• Exercise brief
Filter this data down to the lines that hold "pixels", and copy them.

☆ ☆ ☆

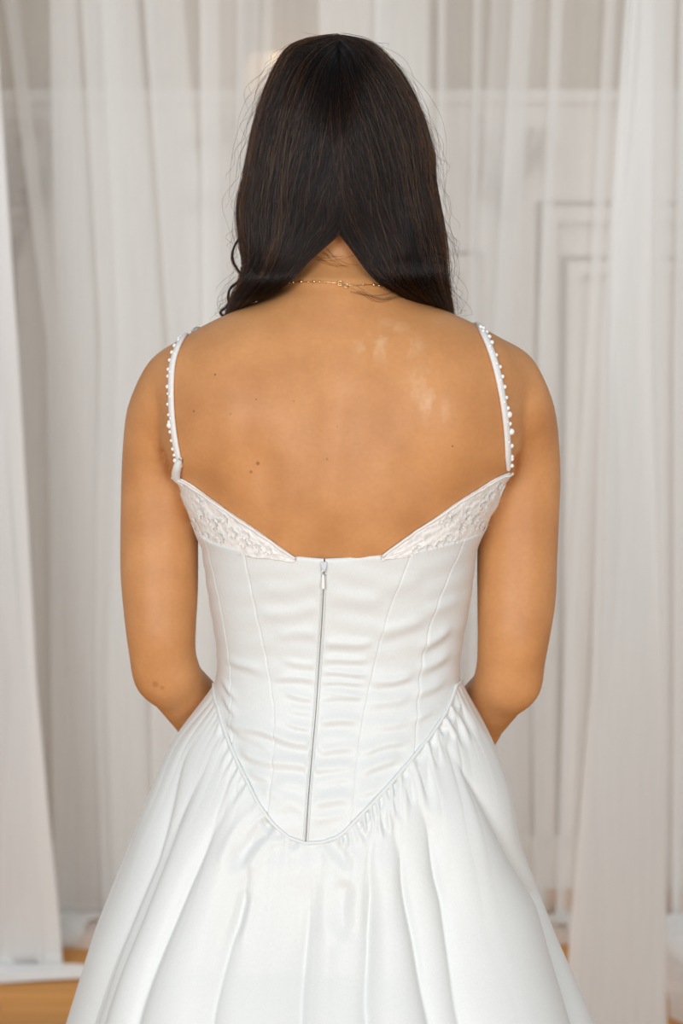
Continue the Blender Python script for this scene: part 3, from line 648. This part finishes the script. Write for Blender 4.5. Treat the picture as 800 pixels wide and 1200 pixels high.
# gathers along the seam, dying out down the cloth
arc = np.cumsum(np.hypot(np.gradient(phs)*0.15, np.gradient(z_bot(phs))))*1.0
g = np.zeros((NPH, NTAU))
for fq, A_, dec in ((2*math.pi/.0115, .0017, .030), (2*math.pi/.019, .0026, .055), (2*math.pi/.036, .0040, .11)):
    w_ = arc*fq+1.3*np.sin(arc*37+fq)+0.9*np.sin(arc*61+2*fq)
    am = 0.15+0.75*np.sin(arc*53+fq*.3)**2*np.abs(np.sin(arc*23+fq)); dec = dec*(0.45+0.9*np.sin(arc*71+fq*.7)**2)[:, None]
    wob = w_[:, None]+0.5*np.sin(dist*60+arc[:, None]*40)
    g += A_*am[:, None]*(np.abs(np.sin(wob/2))**0.8-.5)*np.exp(-(dist/dec)**1.2)*smooth(dist/.004)
D += 0.75*g
RID = [  # single puckers of the gathered cloth: photo pixels along the valley, half width px, depth m
 ([(313,966),(287,981),(263,1008),(254,1035)],7,.0075),([(298,948),(272,972),(250,1003)],4,.0022),([(268,866),(256,890),(245,925)],3,.003),([(276,884),(262,905),(250,942)],3,.003),
 ([(283,898),(266,917),(248,952)],3,.003),([(250,834),(240,850),(233,874)],2.5,.003),([(256,848),(246,866),(238,890)],3,.0025),([(262,858),(248,884),(240,912)],2.5,.002),
 ([(515,840),(535,862),(541,872)],3,.003),([(507,853),(515,876),(524,905)],3.5,.003),([(496,866),(501,896),(515,950)],4,.003),([(483,878),(497,905),(511,961)],4,.0035),([(525,826),(545,850),(556,880)],3,.003),
 ([(530,812),(552,838),(566,870)],3,.003),([(456,912),(461,936),(470,972)],3.5,.0035),([(445,923),(450,932),(452,945)],2.5,.003),([(438,932),(443,968),(452,988)],3.5,.0035),([(468,898),(478,925),(486,955)],3,.002),
 ([(418,952),(422,972),(422,992)],2.5,.0035),([(405,968),(414,982),(424,998)],3,.003),([(389,984),(392,994),(392,1003)],2.5,.003),([(428,944),(431,958),(436,975)],2.5,.002),
 ([(340,984),(333,996),(322,1002)],4,.003),([(331,974),(318,985),(300,990)],3,.0022),([(372,990),(385,1010),(402,1032)],5,.0025),([(393,1040),(392,1085),(402,1120)],10,.004),([(268,1052),(262,1085),(250,1120)],5,.003)]
for pts, w_, A_ in RID:
    pl = np.array([hull_pt(*[np.array(q) for q in px_to_hull(*p)]) for p in pts])[:, [0, 2]]; pl = catmull(pl, 9); w_ = w_/1230.
    m = (P0 := hull_pt(PHI, Z)); sel = (m[..., 1] < .02) & (m[..., 2] < pl[:, 1].max()+.03) & (m[..., 2] > pl[:, 1].min()-.03) & (m[..., 0] < pl[:, 0].max()+.03) & (m[..., 0] > pl[:, 0].min()-.03)
    q = m[sel][:, [0, 2]]; best = np.full(len(q), 9.0); bt = np.zeros(len(q))
    for k in range(8):
        a_, d_ = pl[k], pl[k+1]-pl[k]; t_ = np.clip(((q-a_)@d_)/(d_@d_), 0, 1); r_ = np.linalg.norm(q-a_-t_[:, None]*d_, axis=1); u_ = r_ < best; best[u_] = r_[u_]; bt[u_] = (k+t_[u_])/8
    u = best/w_; D[sel] += A_*(-np.exp(-0.5*u*u)+0.5*np.exp(-0.5*((u-2.0)/.9)**2))*smooth((1-bt)/.35)*smooth(bt/.18)
hp = hull_pt(PHI, Z); tp = torso_pt(PHI, np.maximum(Z, TZ[0]), OFF+.001); tp[..., 2] = Z
puff = 1-np.exp(-dist/(.034+.085*np.clip(np.cos(PHI), 0, 1)**2)); puff = np.where(dist <= 0, 0, puff)
cxh = hull(Z)[0]
P = tp*(1-puff[..., None])+hp*puff[..., None]
nx_ = np.sin(PHI); ny_ = -np.cos(PHI)
D = D-.021*grow
D = np.maximum(D, -.014)
P[..., 0] += nx_*D; P[..., 1] += ny_*D
inn = torso_pt(PHI, np.maximum(Z, TZ[0]), .009); lack = ((inn-P)[..., 0]*nx_+(inn-P)[..., 1]*ny_); lack = np.where(dist > .012, np.maximum(lack, 0), 0)   # the cloth stays outside the hips
P[..., 0] += nx_*lack; P[..., 1] += ny_*lack
skirt = mesh_obj('gown_skirt', P.reshape(-1, 3), grid_faces(NPH, NTAU, True), SATIN, PERSON); tag(skirt, 'full gathered white satin skirt')
ps = np.linspace(-math.pi, math.pi, 260, endpoint=False); pp_ = torso_pt(ps, z_bot(ps), OFF+.0010)
b = MB(); b.tube(np.vstack([pp_, pp_[:1]]), .0019, 8, False); b.obj('waist_piping', SATIN, skirt)

# ------------------------------------------------------------------ lace trims above the bodice
def lace_side(top, outer, name_lab, seed, flowers, knot):
    """top edge and outer edge in photo pixels; the lower edge tucks behind the satin"""
    rs = np.random.default_rng(seed); nu, nv = 60, 30
    T_ = catmull(top, nu); low = np.array([(x_, np.interp(x_, [p[0] for p in TOPPX], [p[1] for p in TOPPX])+5) for x_ in T_[:, 0]])
    O_ = catmull(outer, nv)
    P = np.zeros((nu, nv, 3)); B = np.zeros((nu, nv, 3))
    for i in range(nu):
        for j in range(nv):
            f = j/(nv-1); g_ = i/(nu-1)
            q = T_[i]*(1-f)+low[i]*f
            q = q+(O_[j]-(T_[0]*(1-f)+low[0]*f))*(1-g_)**3
            p, nrm = hit(q[0], q[1], 0.0)
            h_ = 0.0034+0.0006*math.sin(q[0]*.45+q[1]*.2)*math.sin(q[1]*.5)+0.0009*rs.standard_normal()
            if f < .06: h_ += .0006
            P[i, j] = p+nrm*h_; B[i, j] = p+nrm*0.0006
    k = np.array([.25, .5, .25])
    for _ in range(2):
        P[1:-1] = (P[:-2]+2*P[1:-1]+P[2:])/4; P[:, 1:-1] = (P[:, :-2]+2*P[:, 1:-1]+P[:, 2:])/4
    full = np.concatenate([B[:, :1], P, B[:, -1:]], 1); full = np.concatenate([full[:1]*0+np.concatenate([B[:1, :1], B[:1], B[:1, -1:]], 1), full], 0)
    lt = mesh_obj('lace_trim', full.reshape(-1, 3), grid_faces(full.shape[0], full.shape[1]), LACE, PERSON); tag(lt, name_lab)
    b = MB(); b.tube(P[:, 0], .0013, 8); b.obj('edge_binding', RIBBON, lt)
    flowers = flowers+[(fx_+rs.uniform(-9, 9), fy_+rs.uniform(-5, 5), q_*.6) for fx_, fy_, q_ in flowers]
    flowers = [q_ for q_ in flowers if np.interp(q_[0], *np.array(sorted(top)).T) + 4 < q_[1] < np.interp(q_[0], *np.array(TOPPX, float).T)-1 and top[-1][0]*1.0 != q_[0]]
    for (fx, fy, fr_) in flowers:
        p, nrm = hit(fx, fy, .0036); nrm = nrm/np.linalg.norm(nrm); ax = np.cross(nrm, [0, 0, 1]); ax /= np.linalg.norm(ax); ay = np.cross(nrm, ax)
        b = MB(); n = rs.integers(5, 7); r_ = fr_*rs.uniform(.6, .9)/1200; a0 = rs.uniform(0, 6)
        for q in range(n):
            a_ = a0+q*2*math.pi/n+rs.uniform(-.15, .15); dx = math.cos(a_)*ax+math.sin(a_)*ay; dy = np.cross(nrm, dx); G = []
            for u in np.linspace(0, 1, 5):
                w_ = math.sin(math.pi*(u*.85+.08))*r_*.36
                G.append([dx*r_*u+dy*w_*v_+nrm*(0.0004+.0007*u*u+.0005*abs(v_)*u) for v_ in (-1, -.4, .4, 1)])
            b.grid(np.array(G))
        b.ball((0, 0, 0), r_*.11, 7, 5); o = b.obj('lace_flower', RIBBON, lt); o.location = tuple(p)
    if knot:
        b = MB(); kp = np.array([hit(x_, y_, h_)[0] for x_, y_, h_ in knot]); b.tube(catmull(kp, 14), np.interp(np.linspace(0, 1, 14), [0, .25, .6, 1], [.0016, .0040, .0044, .0018]), 12); b.obj('strap_end', SATIN, lt)
    return lt
lace_side([(208,556),(225,566),(250,585),(275,603),(300,620),(325,638),(346,653)], [(206,557),(212,574),(221,595),(228,612),(232,628),(234,634)], 'lace trim under the plain strap end', 1,
    [(240,598,9),(254,612,8),(266,606,8),(275,622,9),(290,625,8),(288,634,7),(247,624,7),(262,628,8),(304,640,7),(318,644,6),(232,606,6),(237,583,5)], [(214,536,.003),(211,546,.004),(210,557,.004),(216,567,.002)])
lace_side([(594,552),(578,560),(560,572),(535,588),(510,606),(480,626),(446,651)], [(596,553),(594,565),(587,582),(578,600),(570,612),(562,629)], 'lace trim at the strap with pearls', 2,
    [(522,628,9),(512,636,8),(538,618,9),(545,596,8),(553,606,8),(530,605,8),(564,590,8),(572,578,7),(500,640,7),(484,644,6),(560,612,7),(520,612,6),(582,566,6)], None)

# ------------------------------------------------------------------ straps with beads
def strap(path, side, front, w_px, lab, beads):
    C_ = catmull(path, 50); pts = []; nr = []
    for x_, y_ in C_:
        p, n_ = hit(x_, y_, 0.0); pts.append(p); nr.append(n_)
    # on over the shoulder to the front of the bodice
    last = pts[-1]; fp = np.array([side*.118, .112, zrow(556)]); 
    for f in np.linspace(0, 1, 30)[1:]:
        g_ = last*(1-f)+fp*f+np.array([0, .03, .05])*math.sin(math.pi*f)
        loc, n_, _i, _d = bvh.find_nearest(Vector(g_)); pts.append(np.array(loc)); nr.append(np.array(n_))
    pts = np.array(pts); nr = np.array(nr)
    for _ in range(6): pts[1:-1] = (pts[:-2]+2*pts[1:-1]+pts[2:])/4; nr[1:-1] = (nr[:-2]+2*nr[1:-1]+nr[2:])/4
    nr /= np.linalg.norm(nr, axis=1)[:, None]
    T = np.gradient(pts, axis=0); T /= np.linalg.norm(T, axis=1)[:, None]+1e-9; B = np.cross(T, nr); B /= np.linalg.norm(B, axis=1)[:, None]+1e-9
    w_ = w_px/1200/2; tap = np.interp(np.arange(len(pts)), [0, 5, 60], [.55, 1, 1])[:, None]
    prof = [(-1, .0008), (-.95, .0030), (-.3, .0036), (.3, .0036), (.95, .0030), (1, .0008), (0, .0004)]
    G = np.array([pts+B*w_*u*tap+nr*h_ for u, h_ in prof])
    st = mesh_obj('shoulder_strap', G.reshape(-1, 3), grid_faces(G.shape[0], G.shape[1], True), RIBBON, PERSON); tag(st, lab)
    outer = np.sign((B[20]*side)[0]) or 1; rs = random.Random(int(path[0][0]))
    me = None
    L = np.concatenate([[0], np.cumsum(np.linalg.norm(np.diff(pts[:50], axis=0), axis=1))])
    for (f, u, r_) in beads:
        i = int(np.clip(np.searchsorted(L, f*L[-1]), 1, 49)); p = pts[i]+B[i]*w_*u*outer+nr[i]*(.0034 if abs(u) < 1 else .0024)
        if me is None:
            q = MB(); q.ball((0, 0, 0), 1.0, 10, 8); o = q.obj('bead', BEAD, st); me = o
        else:
            o = me.copy(); COL.objects.link(o); o.parent = st
        o.location = tuple(p); o.scale = (1.15*r_/1200,)*3
bl = [(f, rsu, r) for f, rsu, r in [(0.03,1.25,2.6),(.06,.9,1.6),(.10,1.2,2.0),(.15,1.15,1.8),(.20,1.2,2.0),(.235,1.2,3.2),(.27,1.15,2.0),(.31,1.1,1.8),(.36,1.2,1.8),(.42,1.1,1.5),(.47,1.2,2.2),(.52,1.2,1.8),(.57,1.2,2.0),(.63,1.25,2.0),(.69,1.2,2.2),(.75,1.25,2.4),(.80,.5,1.6),(.83,1.3,2.4),(.88,1.2,2.2),(.91,.2,1.8),(.94,1.0,2.2),(.97,-.4,2.0),(.985,.7,2.0),(1.0,1.2,2.2),(.40,0,1.2),(.55,.1,1.2),(.66,-.2,1.2),(.28,.1,1.2)]]
strap([(213,546),(208,525),(205,505),(202.5,480),(202,455),(203,430),(208,411),(216,396),(226,387)], -1, None, 9.0, 'beaded strap on the shoulder without the pale patch', bl)
br = [(f, u, r) for f, u, r in [(.02,.8,2.2),(.05,1.2,2.2),(.09,1.15,2.2),(.16,1.25,2.4),(.245,1.45,3.4),(.30,1.2,2.2),(.36,1.3,3.4),(.40,1.15,2.2),(.47,1.2,2.0),(.53,1.2,2.2),(.60,1.2,2.2),(.66,1.2,2.0),(.74,1.15,1.8),(.80,-.2,1.6),(.84,1.2,2.4),(.90,1.2,2.4),(.93,-.3,1.8),(.96,1.1,2.2),(.985,.2,2.0),(1.0,-.6,2.0),(.20,0,1.2),(.33,.1,1.2),(.45,-.1,1.3),(.58,0,1.3),(.69,.2,1.3),(.76,-.3,1.4)]]
strap([(594,549),(593.5,530),(592.5,510),(590.5,490),(587,465),(582,440),(576,418),(569,400),(563,388)], 1, None, 9.0, 'beaded strap on the shoulder beside the pale patch', br)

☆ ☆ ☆

• Full solution
Continue the Blender Python script for this scene: part 3, from line 648. This part finishes the script. Write for Blender 4.5. Treat the picture as 800 pixels wide and 1200 pixels high.
RID = [  # single puckers of the gathered cloth: photo pixels along the valley, half width px, depth m
    """top edge and outer edge in photo pixels; the lower edge tucks behind the satin"""